During World War II, Lamarr learned that radio-controlled torpedoes, which could be important in the naval war, could easily be jammed, thereby causing the torpedo to go off course.[ With the knowledge she had gained about torpedoes from her first husband, she thought of creating a frequency-hopping signal that could not be tracked or jammed. She contacted her friend, composer and pianist George Antheil, to help her develop a device for doing that, and he succeeded by synchronizing a miniaturized player-piano mechanism with radio signals.
They drafted designs for the frequency-hopping system, which they patented. Antheil recalls:
We began talking about the war, which, in the late summer of 1940, was looking most extremely black. Hedy said that she did not feel very comfortable, sitting there in Hollywood and making lots of money when things were in such a state. She said that she knew a good deal about munitions and various secret weapons ... and that she was thinking seriously of quitting M.G.M. and going to Washington, D.C., to offer her services to the newly established Inventors’ Council.
Their invention was granted a patent on August 11, 1942 (filed using her married name Hedy Kiesler Markey). However, it was technologically difficult to implement, and at that time the U.S. Navy was not receptive to considering inventions coming from outside the military. Only in 1962 (at the time of the Cuban missile crisis) did an updated version of their design appear on Navy ships.

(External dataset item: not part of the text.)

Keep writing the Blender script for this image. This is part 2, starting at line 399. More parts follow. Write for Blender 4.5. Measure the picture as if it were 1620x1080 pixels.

In 1997, they received the Electronic Frontier Foundation Pioneer Award and the Bulbie Gnass Spirit of Achievement Bronze Award, given to individuals whose creative lifetime achievements in the arts, sciences, business, or invention fields have significantly contributed to society. In 2014, Lamarr and Antheil were posthumously inducted into the National Inventors Hall of Fame.
Lamarr wanted to join the National Inventors Council, but was reportedly told by NIC member Charles F. Kettering and others that she could better help the war effort by using her celebrity status to sell war bonds.
She participated in a war bond selling campaign with a sailor named Eddie Rhodes. Rhodes was in the crowd at each Lamarr appearance, and she would call him up on stage. She would briefly flirt with him before asking the audience if she should give him a kiss.
The crowd would of course say yes, to which Hedy would reply that she would if enough people bought war bonds. After enough bonds were purchased, she would give Rhodes his kiss, and he would head back into the audience. Then they would head off to the next war bond rally.
She really was my type of Gal! If I had a TARDIS, Hedy Lamarr is definitely in the top five people I'd like to meet. So wherever you are Hedy, we raise a glass to you. And if you have daughters, tell them to read her story. When I read about how some of our numbskull male politicians have been behaving, I need to remind myself of what we can achieve if we so choose. Hedy Lamarr is a great inspiration and an example to me and I hope to you as well.